During his work for the Compagnie des Grands-Hôtels around 1900, his style seemingly became more old-fashioned. However, when he got involved in the design of Westende in 1903, his building style changed drastically. The Kursaal he built in 1904 was indeed still erected in a rural style, but the unique Grand Hotel Bellevue became the first and foremost example of his new rational formal principles. Van Rysselberghe designed a rectangular building that ended in a semicircular extension.
The method of construction was also modern: a reinforced concrete frame was covered with natural stone plates the joints between which were painted in a contrasting colour. The layout of the hotel was clearly recognisable in the exterior: each room had a loggia and the stairwells were recognisable on the outside by series of rising windows.

On the ground floor the central hall led to the monumental marble staircase next to the elevator as well as to the restaurant, the party hall with adjoining service rooms, the bar and the correspondence hall. The breakfast room and adjoining café were on the sea side. The windows to the terrace were open in case of good weather. The spacious party hall was in the centre of the building. This large space was split up by paired columns, and the cassette ceiling featured six square skylights. There was a stage on the short side.

History

Grand Hotel Belle Vue is one of the milestones in the tourist history of Middelkerke en Westende. It was designed by the famous art nouveau architect Octave Van Rysselberghe. The building is listed and has been restored in its original style. It was erected in 1909 and was the only building that remained standing in Westende-Bad after the first world war thanks to its reinforced concrete structure. During the Inter-War Period, many members of the Royal family spent their holidays at the hotel.

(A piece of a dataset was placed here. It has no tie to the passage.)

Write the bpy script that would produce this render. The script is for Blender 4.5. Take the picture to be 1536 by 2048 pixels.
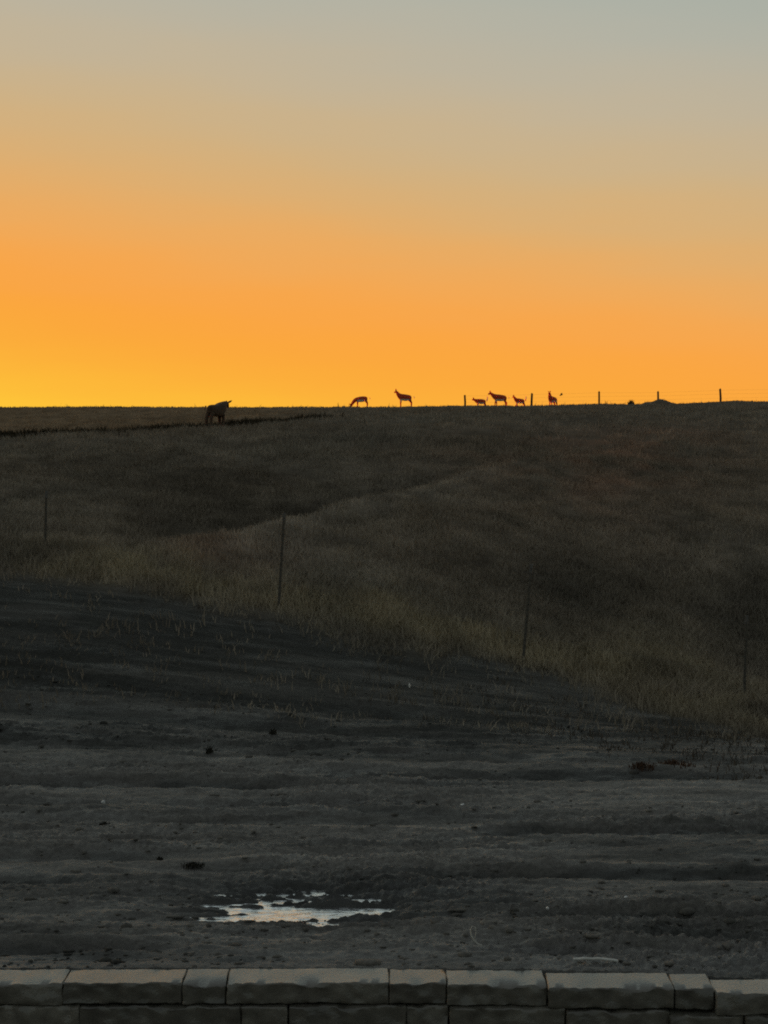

In the first decade of the 20th century it became clear that Westende needed a second large hotel complex. Westend Hotel, located in the centre of the seaside resort, could no longer meet the demand for accommodation. In 1909 the "S.A. Grand Hotel Bellevue" was founded in order to build a second hotel on the sea wall. The main shareholders were Max Hallet, vice governor of Congo, Francis Dhanis, and architect Octave van Rysselberghe, who provided the design for the new complex. At that time the latter owed his fame to the works on behalf of the Compagnie des Grands-Hôtels Européens. The buildings he designed for this company include the Royal Palace Hotel in Ostend and the Rivièra Palace Hôtel in Beausoleil.

Pre war luxury

The hotel opened its doors in June 1911. Two hundred and twenty-five rooms, two elevators and sixteen baths with hot sea water were at the disposal of the guests. Hydrotherapy ‘avant la lettre' for a rich clientèle as it were.

Westende was largely destroyed in the First World War. Grand Hotel Bellevue survived the ravages of war, albeit seriously damaged. The building was reconstructed, but not entirely to its original state. The fact that the hotel could be reconstructed was thanks to the strong concrete construction that had largely preserved the complex.

"Westendaise S.A. Forcière et Industrielle", which already owned the Westend Hotel as well, took over Grand Hotel Bellevue in 1922 and the company thus came into the possession of the only two large hotels in Westende.

‘Sur une plage en vogue … Dans un Palace renommé … Des appartements modernes … La vie confortable d'avant-guerre au prix d'avant guerre …'

A promotional text to attract tourists to Grand Hotel Bellevue again. Tennis courts were laid out in 1925 to accomplish this. The company made every effort to keep Westende as fashionable as possible. As a result, the seaside resort was a " plage d'élite" during the Inter-War Period. Numerous members of the Royal family and their household visited the hotel suites during the two world wars and spent their holidays at the prestigious Grand Hotel Bellevue. The presence of this noble company in turn had a special charm that drew the rich bourgeoisie to the hotel, who were only too glad to soak up the royal atmosphere.

A stay at such a hotel was obviously rather expensive; for example, a room with bath and toilet cost a staggering25 Belgian francs per night (corresponds to approximately € 150). However, serious discounts were offered after the peak season, which ran from 15 July to 1 September.